**Job:** Repeat exactly what appears from the opening line of the listing to the line with "SC.view_settings.exposure = 0.25;", inclusive.

**Data records:**

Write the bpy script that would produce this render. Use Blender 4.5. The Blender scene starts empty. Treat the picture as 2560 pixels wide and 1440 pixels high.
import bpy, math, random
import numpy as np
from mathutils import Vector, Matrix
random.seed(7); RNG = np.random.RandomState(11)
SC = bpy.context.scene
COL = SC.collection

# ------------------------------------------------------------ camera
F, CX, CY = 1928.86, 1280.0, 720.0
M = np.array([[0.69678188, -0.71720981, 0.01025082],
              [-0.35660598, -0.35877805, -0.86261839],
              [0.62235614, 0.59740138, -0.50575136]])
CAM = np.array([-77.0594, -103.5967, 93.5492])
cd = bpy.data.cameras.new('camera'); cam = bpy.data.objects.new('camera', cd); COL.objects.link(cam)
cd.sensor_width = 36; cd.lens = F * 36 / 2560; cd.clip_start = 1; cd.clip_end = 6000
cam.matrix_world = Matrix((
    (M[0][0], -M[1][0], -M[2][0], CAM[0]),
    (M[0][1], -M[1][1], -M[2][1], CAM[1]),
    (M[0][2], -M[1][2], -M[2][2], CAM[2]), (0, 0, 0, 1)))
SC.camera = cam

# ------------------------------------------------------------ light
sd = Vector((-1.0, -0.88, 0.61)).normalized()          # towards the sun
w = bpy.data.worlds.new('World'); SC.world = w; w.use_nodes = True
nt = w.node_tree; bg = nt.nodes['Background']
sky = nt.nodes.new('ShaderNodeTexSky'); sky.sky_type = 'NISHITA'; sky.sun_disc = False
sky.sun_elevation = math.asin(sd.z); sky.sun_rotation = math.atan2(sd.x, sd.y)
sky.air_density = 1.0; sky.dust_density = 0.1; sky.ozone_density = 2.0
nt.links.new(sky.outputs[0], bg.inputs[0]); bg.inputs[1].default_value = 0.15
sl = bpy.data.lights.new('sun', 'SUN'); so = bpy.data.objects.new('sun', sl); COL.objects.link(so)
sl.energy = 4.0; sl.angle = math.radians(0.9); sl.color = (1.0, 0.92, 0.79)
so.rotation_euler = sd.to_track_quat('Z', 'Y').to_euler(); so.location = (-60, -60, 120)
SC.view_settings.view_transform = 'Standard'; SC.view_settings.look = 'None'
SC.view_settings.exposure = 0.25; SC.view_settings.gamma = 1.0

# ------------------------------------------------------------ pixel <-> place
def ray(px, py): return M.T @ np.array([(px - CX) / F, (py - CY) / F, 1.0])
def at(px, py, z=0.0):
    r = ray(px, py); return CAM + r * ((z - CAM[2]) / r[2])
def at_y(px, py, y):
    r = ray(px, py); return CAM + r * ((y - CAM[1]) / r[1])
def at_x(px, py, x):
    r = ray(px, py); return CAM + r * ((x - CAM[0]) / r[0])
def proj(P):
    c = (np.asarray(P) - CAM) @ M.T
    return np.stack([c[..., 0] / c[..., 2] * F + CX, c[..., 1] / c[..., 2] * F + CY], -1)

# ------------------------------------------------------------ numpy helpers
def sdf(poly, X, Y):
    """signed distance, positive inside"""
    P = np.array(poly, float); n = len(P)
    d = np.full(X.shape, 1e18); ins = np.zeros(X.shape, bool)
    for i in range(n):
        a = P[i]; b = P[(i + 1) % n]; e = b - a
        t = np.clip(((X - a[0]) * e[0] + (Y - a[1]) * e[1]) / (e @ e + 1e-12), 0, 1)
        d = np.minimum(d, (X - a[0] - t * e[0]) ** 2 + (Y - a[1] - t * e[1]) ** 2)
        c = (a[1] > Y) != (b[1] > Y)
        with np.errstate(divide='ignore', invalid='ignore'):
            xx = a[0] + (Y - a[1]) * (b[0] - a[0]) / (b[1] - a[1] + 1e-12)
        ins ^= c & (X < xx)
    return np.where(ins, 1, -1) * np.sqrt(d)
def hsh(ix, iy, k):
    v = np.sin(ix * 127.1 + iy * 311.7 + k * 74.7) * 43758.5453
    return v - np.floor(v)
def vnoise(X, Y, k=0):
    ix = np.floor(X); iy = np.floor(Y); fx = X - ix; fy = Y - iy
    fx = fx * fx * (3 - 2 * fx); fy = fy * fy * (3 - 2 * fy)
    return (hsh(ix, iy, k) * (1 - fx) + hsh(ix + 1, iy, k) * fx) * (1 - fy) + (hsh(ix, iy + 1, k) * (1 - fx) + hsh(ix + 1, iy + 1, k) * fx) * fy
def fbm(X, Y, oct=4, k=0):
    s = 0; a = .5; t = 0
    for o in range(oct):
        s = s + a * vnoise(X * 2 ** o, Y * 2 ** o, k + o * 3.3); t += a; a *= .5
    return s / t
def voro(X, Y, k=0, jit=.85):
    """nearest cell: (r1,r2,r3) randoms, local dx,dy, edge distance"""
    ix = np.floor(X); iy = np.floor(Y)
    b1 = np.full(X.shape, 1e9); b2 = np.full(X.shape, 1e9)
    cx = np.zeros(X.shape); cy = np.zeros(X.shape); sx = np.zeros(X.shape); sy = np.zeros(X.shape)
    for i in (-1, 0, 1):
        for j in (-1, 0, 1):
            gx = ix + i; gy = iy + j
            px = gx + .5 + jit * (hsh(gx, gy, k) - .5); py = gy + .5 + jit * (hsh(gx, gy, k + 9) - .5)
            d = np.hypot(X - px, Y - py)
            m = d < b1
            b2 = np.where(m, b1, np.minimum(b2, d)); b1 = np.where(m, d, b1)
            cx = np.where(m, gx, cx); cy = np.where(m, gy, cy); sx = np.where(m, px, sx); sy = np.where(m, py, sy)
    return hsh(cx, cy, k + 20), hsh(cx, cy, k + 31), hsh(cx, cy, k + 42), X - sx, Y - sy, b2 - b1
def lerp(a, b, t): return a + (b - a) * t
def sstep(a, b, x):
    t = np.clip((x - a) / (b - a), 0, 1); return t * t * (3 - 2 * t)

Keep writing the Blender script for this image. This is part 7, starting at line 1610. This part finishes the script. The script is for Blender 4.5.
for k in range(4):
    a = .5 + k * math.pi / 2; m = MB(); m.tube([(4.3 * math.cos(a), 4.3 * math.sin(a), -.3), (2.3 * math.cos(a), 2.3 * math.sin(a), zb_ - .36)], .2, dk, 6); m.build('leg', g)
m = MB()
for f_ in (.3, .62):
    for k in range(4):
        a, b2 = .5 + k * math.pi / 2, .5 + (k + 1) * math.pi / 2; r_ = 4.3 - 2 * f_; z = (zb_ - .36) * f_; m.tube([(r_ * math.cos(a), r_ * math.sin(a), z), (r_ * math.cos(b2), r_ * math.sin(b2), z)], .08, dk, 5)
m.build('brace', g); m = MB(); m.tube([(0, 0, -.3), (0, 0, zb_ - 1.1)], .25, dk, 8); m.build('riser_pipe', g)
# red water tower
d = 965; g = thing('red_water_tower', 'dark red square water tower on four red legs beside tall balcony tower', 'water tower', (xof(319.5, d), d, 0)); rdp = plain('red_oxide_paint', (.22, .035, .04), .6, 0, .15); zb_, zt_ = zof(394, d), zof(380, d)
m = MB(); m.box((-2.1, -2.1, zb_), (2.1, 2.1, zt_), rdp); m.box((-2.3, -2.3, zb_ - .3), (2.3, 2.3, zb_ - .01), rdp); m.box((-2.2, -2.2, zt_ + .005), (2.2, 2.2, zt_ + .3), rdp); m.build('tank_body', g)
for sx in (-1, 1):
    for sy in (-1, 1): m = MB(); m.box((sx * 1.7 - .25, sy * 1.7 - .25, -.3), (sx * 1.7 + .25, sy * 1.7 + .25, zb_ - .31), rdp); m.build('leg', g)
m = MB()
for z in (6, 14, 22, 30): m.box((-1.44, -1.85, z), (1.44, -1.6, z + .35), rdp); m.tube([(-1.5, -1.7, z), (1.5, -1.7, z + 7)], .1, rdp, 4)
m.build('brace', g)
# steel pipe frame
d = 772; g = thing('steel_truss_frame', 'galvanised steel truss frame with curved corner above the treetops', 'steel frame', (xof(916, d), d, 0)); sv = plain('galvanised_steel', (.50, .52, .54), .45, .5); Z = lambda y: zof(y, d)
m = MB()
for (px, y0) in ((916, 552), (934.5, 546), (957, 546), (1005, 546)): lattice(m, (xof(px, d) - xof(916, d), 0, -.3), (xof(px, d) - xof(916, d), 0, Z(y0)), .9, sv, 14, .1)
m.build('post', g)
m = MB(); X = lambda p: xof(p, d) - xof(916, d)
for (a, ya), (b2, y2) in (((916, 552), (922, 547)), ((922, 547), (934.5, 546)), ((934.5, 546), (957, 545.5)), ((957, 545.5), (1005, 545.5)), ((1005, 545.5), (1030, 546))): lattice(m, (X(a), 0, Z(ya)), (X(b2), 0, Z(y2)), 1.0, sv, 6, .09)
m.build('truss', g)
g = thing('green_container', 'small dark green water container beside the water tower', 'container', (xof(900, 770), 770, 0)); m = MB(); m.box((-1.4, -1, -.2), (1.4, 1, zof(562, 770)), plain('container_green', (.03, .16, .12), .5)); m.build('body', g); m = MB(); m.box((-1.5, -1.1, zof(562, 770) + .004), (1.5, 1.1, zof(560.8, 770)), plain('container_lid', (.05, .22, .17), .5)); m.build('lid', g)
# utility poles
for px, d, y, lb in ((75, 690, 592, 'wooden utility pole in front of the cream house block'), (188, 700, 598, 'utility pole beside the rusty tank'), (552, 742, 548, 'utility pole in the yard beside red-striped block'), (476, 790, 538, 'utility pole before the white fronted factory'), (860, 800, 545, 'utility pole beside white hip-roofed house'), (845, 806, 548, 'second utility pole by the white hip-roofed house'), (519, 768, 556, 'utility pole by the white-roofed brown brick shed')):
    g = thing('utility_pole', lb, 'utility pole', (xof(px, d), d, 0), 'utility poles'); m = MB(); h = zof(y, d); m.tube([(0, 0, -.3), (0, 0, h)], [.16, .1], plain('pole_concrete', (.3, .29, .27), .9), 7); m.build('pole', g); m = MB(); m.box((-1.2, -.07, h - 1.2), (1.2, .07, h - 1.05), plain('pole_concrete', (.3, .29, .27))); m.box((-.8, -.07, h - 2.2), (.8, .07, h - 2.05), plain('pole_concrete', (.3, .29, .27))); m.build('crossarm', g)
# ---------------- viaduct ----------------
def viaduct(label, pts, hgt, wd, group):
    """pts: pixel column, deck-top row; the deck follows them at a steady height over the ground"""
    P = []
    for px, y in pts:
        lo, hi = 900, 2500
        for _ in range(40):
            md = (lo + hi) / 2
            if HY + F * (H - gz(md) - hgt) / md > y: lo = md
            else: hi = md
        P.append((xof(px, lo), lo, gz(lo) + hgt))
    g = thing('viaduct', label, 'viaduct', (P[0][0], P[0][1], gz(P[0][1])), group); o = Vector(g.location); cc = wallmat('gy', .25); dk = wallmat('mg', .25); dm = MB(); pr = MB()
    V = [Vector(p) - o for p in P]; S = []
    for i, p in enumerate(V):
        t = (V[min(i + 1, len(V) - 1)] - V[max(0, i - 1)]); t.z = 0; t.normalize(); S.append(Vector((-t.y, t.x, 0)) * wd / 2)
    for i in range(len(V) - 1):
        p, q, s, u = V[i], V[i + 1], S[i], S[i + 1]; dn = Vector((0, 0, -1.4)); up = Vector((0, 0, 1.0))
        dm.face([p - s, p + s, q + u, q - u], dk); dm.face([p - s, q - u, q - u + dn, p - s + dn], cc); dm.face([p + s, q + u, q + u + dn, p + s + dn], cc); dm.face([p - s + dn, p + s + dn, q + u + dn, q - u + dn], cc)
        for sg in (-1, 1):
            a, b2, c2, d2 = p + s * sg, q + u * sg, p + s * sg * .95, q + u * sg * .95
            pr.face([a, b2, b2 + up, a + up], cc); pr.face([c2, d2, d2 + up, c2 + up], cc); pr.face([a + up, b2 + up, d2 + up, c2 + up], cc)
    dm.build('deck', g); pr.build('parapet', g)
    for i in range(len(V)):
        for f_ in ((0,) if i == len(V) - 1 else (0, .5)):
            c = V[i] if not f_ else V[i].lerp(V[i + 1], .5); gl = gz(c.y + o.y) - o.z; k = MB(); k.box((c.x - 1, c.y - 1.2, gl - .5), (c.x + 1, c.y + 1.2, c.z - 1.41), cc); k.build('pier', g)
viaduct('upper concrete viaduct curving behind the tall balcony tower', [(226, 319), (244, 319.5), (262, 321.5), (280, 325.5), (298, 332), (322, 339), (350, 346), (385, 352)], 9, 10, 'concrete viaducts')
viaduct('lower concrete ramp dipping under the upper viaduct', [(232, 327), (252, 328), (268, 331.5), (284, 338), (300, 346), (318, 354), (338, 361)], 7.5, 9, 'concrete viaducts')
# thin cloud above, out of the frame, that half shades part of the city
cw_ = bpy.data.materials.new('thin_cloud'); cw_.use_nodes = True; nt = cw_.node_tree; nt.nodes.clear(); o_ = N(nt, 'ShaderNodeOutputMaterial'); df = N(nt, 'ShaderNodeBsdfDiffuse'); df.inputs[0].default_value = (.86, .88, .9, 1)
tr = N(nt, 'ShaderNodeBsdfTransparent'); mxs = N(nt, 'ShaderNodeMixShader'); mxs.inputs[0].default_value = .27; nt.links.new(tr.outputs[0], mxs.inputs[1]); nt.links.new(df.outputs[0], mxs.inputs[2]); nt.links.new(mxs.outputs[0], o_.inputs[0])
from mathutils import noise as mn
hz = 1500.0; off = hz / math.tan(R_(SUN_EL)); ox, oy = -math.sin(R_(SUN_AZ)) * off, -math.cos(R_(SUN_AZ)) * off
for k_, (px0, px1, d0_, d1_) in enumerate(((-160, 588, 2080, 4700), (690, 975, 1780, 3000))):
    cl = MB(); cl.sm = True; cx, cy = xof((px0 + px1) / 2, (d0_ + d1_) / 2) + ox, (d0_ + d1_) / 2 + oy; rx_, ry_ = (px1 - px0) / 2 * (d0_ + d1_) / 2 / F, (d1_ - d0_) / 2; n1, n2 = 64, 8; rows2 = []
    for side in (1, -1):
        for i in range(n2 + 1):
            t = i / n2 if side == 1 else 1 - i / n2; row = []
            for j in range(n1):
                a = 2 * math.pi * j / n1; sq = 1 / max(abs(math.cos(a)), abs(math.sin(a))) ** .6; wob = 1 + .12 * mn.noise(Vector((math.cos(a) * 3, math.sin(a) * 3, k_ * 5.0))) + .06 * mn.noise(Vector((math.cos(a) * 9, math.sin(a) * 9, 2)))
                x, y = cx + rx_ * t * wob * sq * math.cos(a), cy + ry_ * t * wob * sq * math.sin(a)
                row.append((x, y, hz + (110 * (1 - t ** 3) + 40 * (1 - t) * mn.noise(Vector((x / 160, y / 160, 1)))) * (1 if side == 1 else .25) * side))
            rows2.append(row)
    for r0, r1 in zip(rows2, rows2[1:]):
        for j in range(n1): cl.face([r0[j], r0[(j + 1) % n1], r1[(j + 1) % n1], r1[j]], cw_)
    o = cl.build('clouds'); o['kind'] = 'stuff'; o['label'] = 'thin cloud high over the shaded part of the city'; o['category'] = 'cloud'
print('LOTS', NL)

**Task solution:**
Write the bpy script that would produce this render. Use Blender 4.5. The Blender scene starts empty. Treat the picture as 2560 pixels wide and 1440 pixels high.
import bpy, math, random
import numpy as np
from mathutils import Vector, Matrix
random.seed(7); RNG = np.random.RandomState(11)
SC = bpy.context.scene
COL = SC.collection

# ------------------------------------------------------------ camera
F, CX, CY = 1928.86, 1280.0, 720.0
M = np.array([[0.69678188, -0.71720981, 0.01025082],
              [-0.35660598, -0.35877805, -0.86261839],
              [0.62235614, 0.59740138, -0.50575136]])
CAM = np.array([-77.0594, -103.5967, 93.5492])
cd = bpy.data.cameras.new('camera'); cam = bpy.data.objects.new('camera', cd); COL.objects.link(cam)
cd.sensor_width = 36; cd.lens = F * 36 / 2560; cd.clip_start = 1; cd.clip_end = 6000
cam.matrix_world = Matrix((
    (M[0][0], -M[1][0], -M[2][0], CAM[0]),
    (M[0][1], -M[1][1], -M[2][1], CAM[1]),
    (M[0][2], -M[1][2], -M[2][2], CAM[2]), (0, 0, 0, 1)))
SC.camera = cam

# ------------------------------------------------------------ light
sd = Vector((-1.0, -0.88, 0.61)).normalized()          # towards the sun
w = bpy.data.worlds.new('World'); SC.world = w; w.use_nodes = True
nt = w.node_tree; bg = nt.nodes['Background']
sky = nt.nodes.new('ShaderNodeTexSky'); sky.sky_type = 'NISHITA'; sky.sun_disc = False
sky.sun_elevation = math.asin(sd.z); sky.sun_rotation = math.atan2(sd.x, sd.y)
sky.air_density = 1.0; sky.dust_density = 0.1; sky.ozone_density = 2.0
nt.links.new(sky.outputs[0], bg.inputs[0]); bg.inputs[1].default_value = 0.15
sl = bpy.data.lights.new('sun', 'SUN'); so = bpy.data.objects.new('sun', sl); COL.objects.link(so)
sl.energy = 4.0; sl.angle = math.radians(0.9); sl.color = (1.0, 0.92, 0.79)
so.rotation_euler = sd.to_track_quat('Z', 'Y').to_euler(); so.location = (-60, -60, 120)
SC.view_settings.view_transform = 'Standard'; SC.view_settings.look = 'None'
SC.view_settings.exposure = 0.25; SC.view_settings.gamma = 1.0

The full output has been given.